Agora que iniciámos um novo ciclo de fundos, não vê a divergência económica portuguesa dos últimos sete anos como uma prova de que os anteriores ciclos falharam?

Fala-se muito das políticas europeias, mas a verdade é que temos um orçamento extremamente curto. Pode parecer muito dinheiro, mas é uma parte muito pequena do PIB europeu. O orçamento total é de apenas um por cento do PIB. Por isso a sua principal função não pode ser mais do que uma função de alavanca, ou seja, que os fundos desencadeiem mais investimento privado. Também gostaríamos de ver mais disto em Portugal. Nem tudo pode depender dos fundos europeus, mas como investimento público pode desempenhar um papel importante.

Acha que foi um erro nas prioridades?

Em Portugal, ninguém questiona hoje a necessidade de investir fortemente em infra-estruturas durante os últimos 20 anos. Se não tivesse sido feito, ninguém viria investir em Portugal. Mas é verdade que agora chegou o tempo de fazer uma mudança no tipo de investimento. É preciso reduzir o diferencial tecnológico.

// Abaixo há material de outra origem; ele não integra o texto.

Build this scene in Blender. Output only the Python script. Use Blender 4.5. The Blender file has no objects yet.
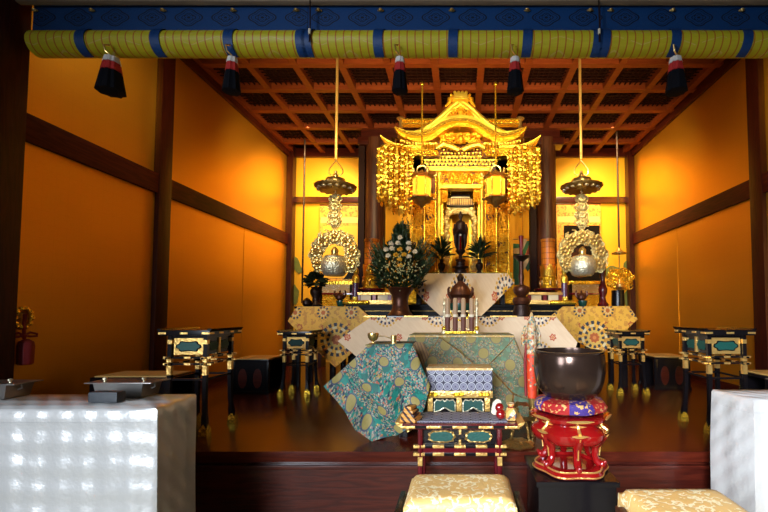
import bpy, bmesh, math, random
from mathutils import Vector, Matrix
PI = math.pi
rnd = random.Random(7)
C = bpy.context.scene.collection
sc = bpy.context.scene

# ------------------------------------------------------------------ camera
F, PX, PY, TH, CZ = 410.0, 460.5, 294.0, math.radians(2.67), 1.32
PZ = 0.42                                     # level of the raised sanctuary floor
cd = bpy.data.cameras.new('camera'); cam = bpy.data.objects.new('camera', cd); C.objects.link(cam)
cam.location = (0, 0, CZ); cam.rotation_euler = (PI/2 + TH, 0, 0)
cd.sensor_width = 36; cd.lens = 36*F/768
cd.shift_x = -(PX-384)/768; cd.shift_y = (PY-256)/768
cd.clip_start = .05
sc.camera = cam

def W(px, py, Y):
    """place of a photo point lying at depth Y"""
    u, v = (px-PX)/F, (PY-py)/F
    dy = math.cos(TH) - math.sin(TH)*v; dz = math.sin(TH) + math.cos(TH)*v
    s = Y/dy
    return Vector((u*s, Y, CZ + dz*s))
def FL(px, py, z):
    """place of a photo point lying on the level z"""
    a = W(px, py, 1.0)
    return W(px, py, (z-CZ)/(a.z-CZ))

# ------------------------------------------------------------------ shader expressions
TREE = None
class E:
    def __init__(s, k): s.k = k
    def __add__(a, b): return mt('ADD', a, b)
    def __radd__(a, b): return mt('ADD', b, a)
    def __sub__(a, b): return mt('SUBTRACT', a, b)
    def __rsub__(a, b): return mt('SUBTRACT', b, a)
    def __mul__(a, b): return mt('MULTIPLY', a, b)
    __rmul__ = __mul__
    def __truediv__(a, b): return mt('DIVIDE', a, b)
def put(sock, v):
    if isinstance(v, E): TREE.links.new(v.k, sock)
    else: sock.default_value = v
def mt(op, *a):
    n = TREE.nodes.new('ShaderNodeMath'); n.operation = op
    for i, v in enumerate(a): put(n.inputs[i], v)
    return E(n.outputs[0])
def fract(a): return mt('FRACT', a)
def sin(a): return mt('SINE', a)
def gt(a, b): return mt('GREATER_THAN', a, b)
def lt(a, b): return mt('LESS_THAN', a, b)
def absv(a): return mt('ABSOLUTE', a)
def length(a, b): return mt('SQRT', a*a + b*b)
def mx(*a):
    r = a[0]
    for b in a[1:]: r = mt('MAXIMUM', r, b)
    return r
def band(x, a, b): return gt(x, a)*lt(x, b)
def mix(f, a, b):
    n = TREE.nodes.new('ShaderNodeMix'); n.data_type = 'RGBA'
    put(n.inputs[0], f)
    for i, v in ((6, a), (7, b)):
        if isinstance(v, E): TREE.links.new(v.k, n.inputs[i])
        else: n.inputs[i].default_value = (*v[:3], 1)
    return E(n.outputs[2])
def coords(kind='Object'):
    t = TREE.nodes.new('ShaderNodeTexCoord'); s = TREE.nodes.new('ShaderNodeSeparateXYZ')
    TREE.links.new(t.outputs[kind], s.inputs[0])
    return [E(s.outputs[i]) for i in range(3)]
def comb(x, y, z):
    n = TREE.nodes.new('ShaderNodeCombineXYZ')
    for i, v in enumerate((x, y, z)): put(n.inputs[i], v)
    return E(n.outputs[0])
def vec():
    t = TREE.nodes.new('ShaderNodeTexCoord'); return E(t.outputs['Object'])
def noise(v, scale, detail=2, rough=.5):
    n = TREE.nodes.new('ShaderNodeTexNoise'); put(n.inputs['Vector'], v)
    n.inputs['Scale'].default_value = scale; n.inputs['Detail'].default_value = detail
    n.inputs['Roughness'].default_value = rough
    return E(n.outputs[0])
def voro(v, scale, feature='F1', out=0, rand=1.0):
    n = TREE.nodes.new('ShaderNodeTexVoronoi'); n.feature = feature; put(n.inputs['Vector'], v)
    n.inputs['Scale'].default_value = scale; n.inputs['Randomness'].default_value = rand
    return E(n.outputs[out])
def voro_rand(v, scale):
    c = voro(v, scale, out=1)
    s = TREE.nodes.new('ShaderNodeSeparateColor'); TREE.links.new(c.k, s.inputs[0])
    return E(s.outputs[0])
def ramp(x, stops, const=False):
    n = TREE.nodes.new('ShaderNodeValToRGB'); put(n.inputs[0], x)
    r = n.color_ramp
    if const: r.interpolation = 'CONSTANT'
    while len(r.elements) < len(stops): r.elements.new(.5)
    for e, (p, c) in zip(r.elements, stops): e.position = p; e.color = (*c, 1)
    return E(n.outputs[0])

MATS = {}
def mat(name, fn=None, col=(.5, .5, .5), rough=.5, metal=0., spec=.5, coat=0., bump=None, emit=None, estr=0., sheen=0., trans=0.):
    """fn(): returns colour or (colour, bump height, strength[, roughness])"""
    global TREE
    m = bpy.data.materials.new(name); m.use_nodes = True; TREE = m.node_tree
    b = TREE.nodes['Principled BSDF']
    b.inputs['Base Color'].default_value = (*col, 1)
    b.inputs['Roughness'].default_value = rough; b.inputs['Metallic'].default_value = metal
    b.inputs['Specular IOR Level'].default_value = spec
    b.inputs['Coat Weight'].default_value = coat; b.inputs['Coat Roughness'].default_value = .08
    if trans: b.inputs['Transmission Weight'].default_value = trans
    if emit: b.inputs['Emission Color'].default_value = (*emit, 1); b.inputs['Emission Strength'].default_value = estr
    h = None
    if fn:
        r = fn()
        if isinstance(r, tuple):
            c, h, st = r[:3]
            if len(r) > 3: put(b.inputs['Roughness'], r[3])
        else: c = r
        if c is not None: put(b.inputs['Base Color'], c)
    elif bump:
        h, st = noise(vec(), bump[0], 3), bump[1]
    if h is not None:
        n = TREE.nodes.new('ShaderNodeBump'); n.inputs['Strength'].default_value = st
        n.inputs['Distance'].default_value = .01
        put(n.inputs['Height'], h); TREE.links.new(n.outputs[0], b.inputs['Normal'])
    MATS[name] = m
    return m

def woodfn(c1, c2, ax=(1, 8, 8), sc_=3.0, st=.05):
    def f():
        x, y, z = coords()
        v = comb(x*ax[0], y*ax[1], z*ax[2])
        n = noise(v, sc_, 4)
        w = fract(n*6.0)
        g = mt('ABSOLUTE', w-.5)*2.0
        return mix(g, c1, c2), g, st
    return f
wood_x = mat('red_lacquer_wood_along', woodfn((.036, .0046, .0026), (.070, .0098, .0045), (.5, 5, 5)), rough=.28, coat=.25)
wood_y = mat('red_lacquer_wood_depth', woodfn((.040, .0055, .0028), (.068, .010, .0042), (5, .5, 5)), rough=.5, spec=.1)
wood_z = mat('red_lacquer_wood_upright', woodfn((.026, .0034, .0018), (.046, .0065, .0028), (5, 5, .5)), rough=.4, spec=.25)
def platfn():
    x, y, z = coords()
    n = noise(comb(x*.6, y*7.0, z*7.0), 3.0, 4)
    g = absv(fract(n*5.0)-.5)*2.0
    line = lt(fract(y/.31), .012)
    c = mix(g, (.046, .0062, .003), (.074, .0105, .0045))
    return mix(line, c, (.03, .006, .004)), noise(vec(), 2.5, 2), .03
plat_m = mat('polished_floorboards', platfn, rough=.24, coat=.0, spec=.2)
pillar_m = mat('round_pillar_wood', woodfn((.045, .012, .006), (.10, .032, .012), (4, 4, .35), 2.5), rough=.45, spec=.3)
beam_m = mat('ceiling_beam_wood', woodfn((.16, .028, .006), (.21, .040, .008), (.6, 5, 5)), rough=.5, spec=.2)
coff_m = mat('ceiling_coffer_wood', woodfn((.016, .004, .002), (.024, .006, .003), (.6, 5, 5)), rough=.7, spec=.1)
lat_m = mat('ceiling_lattice_wood', col=(.020, .0042, .0016), rough=.7, spec=.1)
lint_m = mat('pale_lintel_wood', woodfn((.20, .14, .09), (.26, .19, .13), (.4, 6, 6)), rough=.55)

def goldwallfn():
    x, y, z = coords()
    h = x+y
    v = comb(h*9.0, z*60.0, x*0.0)
    n = noise(v, 4.0, 3)
    n2 = noise(vec(), 1.3, 2)
    sq = mx(lt(fract(h/.105), .02), lt(fract(z/.105), .02))
    c = mix(n, (.66, .31, .022), (.76, .38, .03))
    c = mix(n2*.35, c, (.58, .26, .016))
    c = mix(sq*.18, c, (.45, .18, .02))
    return c, n, .12, .36 + n*.12
goldwall = mat('gold_leaf_paper', goldwallfn, metal=.85, rough=.42)
def alcfn():
    n = noise(vec(), 3.0, 3)
    return mix(n, (.84, .40, .012), (.90, .47, .02)), n, .03, .5+n*.1
backgold = mat('gold_leaf_back_wall', alcfn, metal=.35, rough=.5)

def goldfn(c1, c2, s, st):
    def f():
        v = vec(); d = voro(v, s); n = noise(v, s*1.7, 2)
        h = d + n*.6
        return mix(n, c1, c2), h, st
    return f
gold = mat('polished_gold', goldfn((.95, .56, .035), (1., .68, .07), 34, .35), metal=.85, rough=.26)
carved = mat('carved_gold', goldfn((.85, .38, .015), (1., .60, .035), 42, 1.), metal=.85, rough=.36)
gold2 = mat('bright_gold_plate', goldfn((1., .64, .06), (1., .76, .12), 60, .5), metal=.85, rough=.33)
palegold = mat('pale_gold_openwork', goldfn((.72, .54, .18), (.95, .80, .40), 70, .6), metal=.7, rough=.33)
brass = mat('brass', goldfn((.72, .48, .15), (.85, .60, .22), 30, .15), metal=.9, rough=.28)
oldbrass = mat('aged_brass', goldfn((.30, .17, .05), (.55, .34, .10), 45, .5), metal=.85, rough=.35)
mattblack = mat('matt_black_lacquer', col=(.004, .0035, .004), rough=.5, spec=.15)
darkpost = mat('dark_post_wood', col=(.022, .006, .004), rough=.6, spec=.15)
gilt = mat('pale_gilt_fitting', goldfn((.80, .46, .11), (.92, .60, .20), 60, .25), metal=.8, rough=.36)
silver = mat('silver_gilt', goldfn((.72, .62, .38), (.98, .92, .70), 50, .6), metal=.8, rough=.42)
lacq = mat('black_lacquer', col=(.005, .004, .005), rough=.24, coat=.05, spec=.35)
shadelacq = mat('russet_lacquer_recess_shade', col=(.13, .032, .004), rough=.45, metal=.2, bump=(60, .5))  # russet lacquer, darkened to stand in for shade behind the gilt carving
gapshade = mat('dark_russet_gap_shade', col=(.045, .010, .003), rough=.4, bump=(60, .4))  # near-black colour standing in for shade in the gaps between bracket blocks
redlacq = mat('red_edge_lacquer', col=(.09, .004, .008), rough=.2, coat=.4)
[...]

Se não tivéssemos recebido os fundos estaríamos ainda pior?

Portugal recebeu, até 2006, 50 mil milhões de euros de fundos. E foi muito importante para Portugal. Mas a verdade é que por muito dinheiro que entre, ele não vai longe se não conseguir mobilizar mais capital privado. Até porque só assim se consegue concretizar uma economia baseada na inovação e conhecimento, algo que é essencial para Portugal, que tem uma economia pequena e localizada num dos extremos da Europa. É também muito importante que Portugal abra mais a sua economia à cooperação com os outros países. Já há alguns programas transfronteiriços com Espanha, o que é excelente.

Em Portugal, o investimento público, devido ao problema do défice, tem estado a cair. Como é que se concilia este problema com a utilização dos fundos?

Não acho que seja um problema. É claro que o sistema é baseado no conceito de co-financiamento, portanto é necessária a contribuição nacional. No entanto, temos a possibilidade de ser o sector privado a disponibilizar a contribuição nacional para o investimento. Por isso, os fundos públicos nacionais não são indispensáveis e isso pode ajudar a aliviar a situação orçamental. Além disso, se, com os fundos, conseguirmos contribuir para um crescimento orçamental, também se acaba por dar uma ajuda à descida do défice. A experiência que temos nos vários países é que os fundos europeus atraem o capital privado e isso tem de acontecer em Portugal.

Um dos maiores problemas em Portugal actualmente é a deslocalização de empresas e o aumento do desemprego. De que forma é que os fundos podem ajudar?

Aumentando a competitividade das empresas e tornando as regiões mais atraentes para os investidores estrangeiros.

Mas enquanto isso não acontece, há problemas...

Os nossos estudos mostram que Portugal tem algumas das regiões mais sensíveis à concorrência do exterior. O Norte está ainda muito dependente do sector têxtil, que tem uma grande competição a vir da China.

E isso tem um custo elevado no curto prazo para as pessoas...

O Fundo Social Europeu (FSE) ajuda a treinar as pessoas e a dar-lhes novas qualificações. Não se pode proteger os empregos em indústrias que estão a sofrer a concorrência que vem de países como a China, a Índia ou o Vietname. Não financiamos as deslocalizações, mas os fundos não podem manter empresas que não são competitivas. O que podem fazer é ajudar as pessoas a manter o seu valor como trabalhadores, formando-as e treinando-as para que tenham a capacidade para encontrar um novo emprego. Os 6 mil milhões de euros que vão para Portugal no FSE podem ajudar bastante. Mas também o fundo regional de apoio às PME, que são a principal fonte de novos empregos.

Os investimentos mais emblemáticos de Portugal ainda estão no sector dos transportes, através do TGV e do aeroporto da Ota. O que acha destes projectos?

Os grandes projectos, para receberem fundos, têm de ser adoptados pela Comissão. Portanto, vamos verificar se são economicamente viáveis e se do ponto de vista ambiental cumprem os requisitos. Em relação ao comboio de alta velocidade, o projecto agrada-nos e, aliás, já apoiámos investimentos do mesmo tipo em Espanha e em França. Eu adoraria ter um TGV na Polónia, mas ainda não é possível. No aeroporto, ainda estamos à espera de saber qual vai ser a sua localização, porque o montante de fundos depende disso.